Wednesday, June 13, 2012

The World According To Garp: Preliminary Thoughts

The World According To Garp. Pretty ambitious and lofty, don't you think? We chose this book as the first to read for our book club partly because it's one of his most famous books and partly because, according to Wikipedia, it involves less incest than some of his other heavyweights. I mean, from what I can tell, The Hotel New Hampshire is just a Russ Meyer film except even worse because there's a character in it named "Titsie."*

When I said "ambitious and lofty," I didn't mean that our efforts to read the book were ambitious or lofty; I meant that the book's title was. It sounds like John Irving is going to try to attempt to capture the entire world from one man's eyes in an entire novel. That speaks to me of some pretty skilled writing, because I think this book is set in New England, and from what I can tell New England consists of only three things:

1. Raking Leaves
2. Cheating On Your Wife*
3. Tennis

*Item 2 may be substituted or combined with Ignoring Your Kids

All of which can be done in funny outfits.

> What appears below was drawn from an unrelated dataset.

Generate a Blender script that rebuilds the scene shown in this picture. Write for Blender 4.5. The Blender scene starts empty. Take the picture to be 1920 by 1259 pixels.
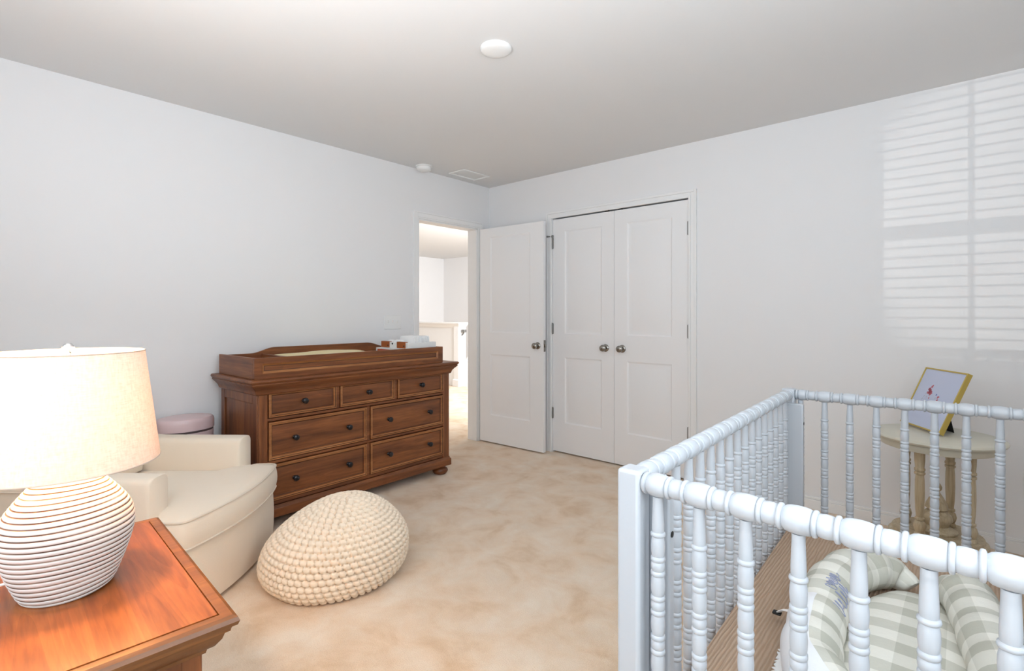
import bpy, bmesh, math, random
from mathutils import Vector, Matrix, noise
random.seed(7)
PI = math.pi
S = bpy.context.scene
C = S.collection

# ------------------------------------------------------------------ camera, world, lights, exposure
YAW = math.radians(41.26)
FWD = Vector((-math.sin(YAW), math.cos(YAW), 0)); RGT = Vector((math.cos(YAW), math.sin(YAW), 0))
CAMH = 1.225
cam = bpy.data.cameras.new('camera'); cam_o = bpy.data.objects.new('camera', cam); C.objects.link(cam_o)
cam.sensor_width = 36.0; cam.lens = 36.0*962/1920; cam.shift_y = -39.5/1920
cam.clip_start = 0.02; cam.clip_end = 100
cam_o.location = (0, 0, CAMH); cam_o.rotation_euler = (PI/2, 0, YAW)
S.camera = cam_o

w = bpy.data.worlds.new('world'); S.world = w; w.use_nodes = True
w.node_tree.nodes['Background'].inputs[0].default_value = (0.80, 0.90, 1.0, 1)
w.node_tree.nodes['Background'].inputs[1].default_value = 1.0

def lamp(name, kind, loc, energy, color=(1, 1, 1), **kw):
    l = bpy.data.lights.new(name, kind); l.energy = energy; l.color = color
    for k, v in kw.items():
        if k not in ('rot', 'parent'): setattr(l, k, v)
    o = bpy.data.objects.new(name, l); C.objects.link(o); o.location = loc
    if 'rot' in kw: o.rotation_euler = kw['rot']
    if 'parent' in kw: o.parent = kw['parent']
    return o
# daylight entering by the two windows in the wall behind the camera
DAY = (0.83, 0.925, 1.0)
for nm, wx, e in (('a', -1.25, 27), ('b', -0.10, 25)):
    lamp('daylight_window_'+nm+'_up', 'AREA', (wx, -0.20, 1.35), e, DAY, shape='RECTANGLE', size=1.0, size_y=1.4, rot=(PI/2+1.42, 0, 0))   # extra lamp tilted up to soften the room by ceiling bounce
    lamp('daylight_window_'+nm, 'AREA', (wx, -0.22, 1.40), 4, DAY, shape='RECTANGLE', size=1.0, size_y=1.6, rot=(PI/2, 0, 0))
# fill lamp added at the right-hand wall, out of frame, to even the light
lamp('daylight_window_c', 'AREA', (0.66, 0.65, 1.62), 18, DAY, shape='RECTANGLE', size=0.95, size_y=1.0, rot=(PI/2+0.35, 0, PI/2))
# fill lamp added out of view to brighten the hall
lamp('hall_fill', 'AREA', (-3.72, 5.3, 1.75), 105, (0.92, 0.965, 1.0), shape='RECTANGLE', size=1.6, size_y=1.2, rot=(PI/2, 0, PI/2))
# low glint of sun thrown back from outside through the blinds onto the far wall
g = lamp('sun_glint', 'SPOT', (-1.27, -13.75, 0.31), 1350, (1.0, 0.97, 0.92), shadow_soft_size=0.012, spot_size=math.radians(6.4), spot_blend=0.6)
g.rotation_euler = (Vector((0.30, 3.68, 1.75)) - g.location).to_track_quat('-Z', 'Y').to_euler()

S.view_settings.view_transform = 'Standard'; S.view_settings.look = 'None'
S.view_settings.gamma = 1.0; S.view_settings.use_curve_mapping = False
S.view_settings.exposure = 0.43
S.cycles.max_bounces = 12; S.cycles.diffuse_bounces = 8; S.cycles.glossy_bounces = 4
S.cycles.transparent_max_bounces = 12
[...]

So, based on prior knowledge of New England, I'm assuming that John Irving is going to spread out leaf-raking and wife-cheating over 446 pages, a feat which has probably been accomplished but probably never should be. At this point I'm just going to say "Good Luck" to myself and settle in for some good old-fashioned suffering.

The inside cover also relates the following message: "Portions of this book have appeared in different form in the following magazines: Antaeus, Esquire, Penthouse, Playboy, Ploughshares, and Swank."

I know that Playboy is a legitimate magazine which many serious authors are published in; Penthouse is much more of an unknown element, and I’m presuming that they perhaps published portions of the novel on a girl’s tits. (As a side note: this book is dedicated to his two sons, so John Irving obviously knows his priorities.) But Swank? I'm sorry to make a joke that only high schoolers will get, but this book now pretty much has to be totally swank.

But enough New England bashing. This book probably will be boring in some parts, as all books are, but must be chock full of batshit crazy things, as all John Irving books are. The back cover summary does little to refute this assumption (taken from the Ballantine Books version with the sailor suit on  the cover):

"This is the life of T.S. Garp, the bastard son of Jenny Fields-- a feminist leader ahead of her time. This is the life and death of a famous mother and her almost-famous son; theirs is a world of sexual extremes-- even of sexual assassinations. It is a novel rich with 'lunacy and sorrow'; yet the dark, violent events of the story do not undermine a comedy both ribald and robust. In more than thirty languages, in more than forty countries-- with more than ten million copies in print-- this novel provides almost cheerful, even hilarious evidence of its famous last line: 'In the world according to Garp, we are all terminal cases.'"

First of all. Hmm. Okay. I'm just going to count to ten and wait for you to stop thinking about what sexual assassinations are. Ten nine okay whatever we're all going to be trying to picture sexual assassinations for probably the rest of our lives. Everyone probably has their favorite sexual assassination mental image, so insert it here; my personal favorite is a scantily clad woman in spandex acrobatically breaking people's necks with her thighs. You have to wonder: what do the zombies of sexually assassinated people eat? Balls, probably.

Moving on: what the fuck are sexual extremes? The only two polar ends of sex I can imagine are a) really boring sex and b) really exciting sex, such as sex while skydiving. However, when you're skydiving, there's no real way to thrust because there's nothing to push against. So basically what this book promises are a litany of awkward, boring sexual encounters punctuated by masturbatory skydiving. Welcome to New England, Folks: Where It Rains Semen.

Finally, I do love me some arbitrary quotes, but then again, you have to wonder where the phrase "lunacy and sorrow" came from. The writer of the summary was probably just quoting himself, but I'm hoping that either "lunacy and sorrow" has some horrifying double meaning or was a direct quote from the book:

"'LUNACY AND SORROW!' screamed Garp as he desperately grasped his raw, limp penis, furiously stroking in an attempt to ignore the raspy material of the glove against his foreskin as he fell through the sky. 'SOOORROOOOOW!' his wife shrieked as she hurtled past him, clinging dearly to her vibrator.”

Oh god. What am I talking about, this is going to be the best book ever.



*I mean, Titsie. Not Titsy; no, this girl was too good for that. To me, that "-ie" just speaks of pretension.